Murder at the Royal Botanic Gardens by Andrea Penrose

Murder at the Royal Botanic Gardens (Wrexford & Sloane #5)Barbara’s rating: 4.5 of 5 Stars
Series: Wrexford & Sloane #5
Publication Date: 9/28/21
Period: Regency London
Number of Pages: 304

I love this series because of the unique characters, their myriad backgrounds, how they came together, and how their relationships have developed – not to mention the great mysteries they solve. Your enjoyment of this book, and this series, would be enhanced, I believe, if you read at least the first book in the series first. Our characters have grown and evolved so much since that first book – and it would help you to know where they all began. I’ve read and loved each of the books in the series and I’ve loved how the characters have grown.

The setup for the mystery and investigation takes a little while, and to some, it might seem to be a bit too slow-paced at first. However, I thought it was perfect because all of the characters had to be introduced, the crime had to occur, the background set, etc. so the investigation could really take off. This one was a real doozie – there were red herrings aplenty, co-conspirators within co-conspirators, and motives within motives. You’ll definitely not figure this one out until the end. There are clues, but picking them out and putting them together is best left to the experts – Wrexford and Sloane.

Wrexford and Charlotte are looking forward to their wedding in less than a month and they are choosing their social engagements very carefully. The purpose of those social engagements is to ease Charlotte into the ton before she becomes a countess. Charlotte is already Lady Charlotte, but with her history, they’ll have to be very astute in how they answer questions and gain acceptance.

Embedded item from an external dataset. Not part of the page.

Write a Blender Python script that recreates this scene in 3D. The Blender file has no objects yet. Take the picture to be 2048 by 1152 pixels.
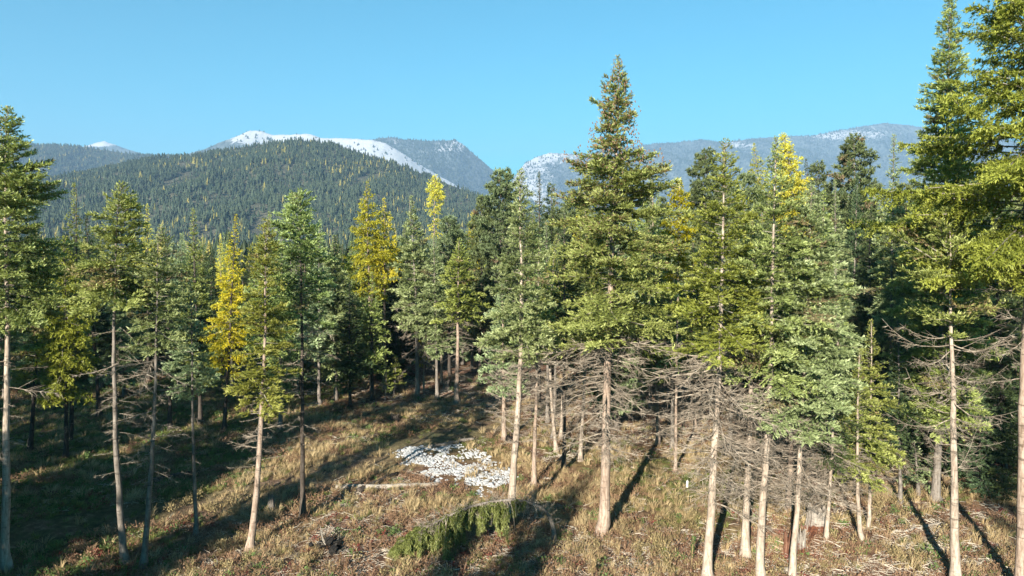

That is doubly true when it comes to explaining the existence of the Weasels – Charlotte’s wards – Raven and Hawk. Since Wrexford is known for his cool scientific interests and logic, they have chosen a series of events sponsored by the botanists of the Royal Society at the Royal Botanic Gardens as their initial foray into society. How taxing can a series of lectures and dinners with a bunch of botanists be? Well, when Mr. Becton, one of America’s representatives at the event, is found dead and it wasn’t from natural causes, things get taxing indeed.

According to Mr. Becton’s friend, Mr. Hosack, leader of the American delegation, Becton was set to make the keynote speech that evening and he was to announce a major scientific breakthrough that would save thousands of lives. No one knows what that breakthrough is, what the formula is, or where any of Becton’s papers are kept. Charlotte and Wrexford are ready to stay out of the investigation and let Bow Street handle it until an old enemy (from the last book) rears his ugly head and threatens the Weasels.

As the investigation continues and the suspects are being narrowed down – more deaths occur – and motives blur – and suspects become allies – and – well, it is just very busy with suspects, crimes, motives, governments who aren’t on particularly friendly terms at the time – especially with the nuptials looming and neither Charlotte nor Wexford intend to put those off. The final revelation and resolution is exciting and dangerous and yet it wraps up the case nicely. You’ll be turning the pages faster and faster to see what happens next and how they manage to thwart the bad guys.

I can definitely recommend this book and this series. I will say I got a little tired of Charlotte’s angst. It just seemed out of character for her. She’s usually much more pragmatic. She may have a nagging worry, but she decides on a course of action and moves straight forward. She did have a good bit to be angsty about – her re-entry into society after years away, her upcoming wedding, and her reconciliation with her brother and other members of her family. However, that angst could have been mentioned less often. Our Charlotte just didn’t seem quite like our normal Charlotte.

I voluntarily read and reviewed an Advanced Reader Copy of this book. All thoughts and opinions are my own.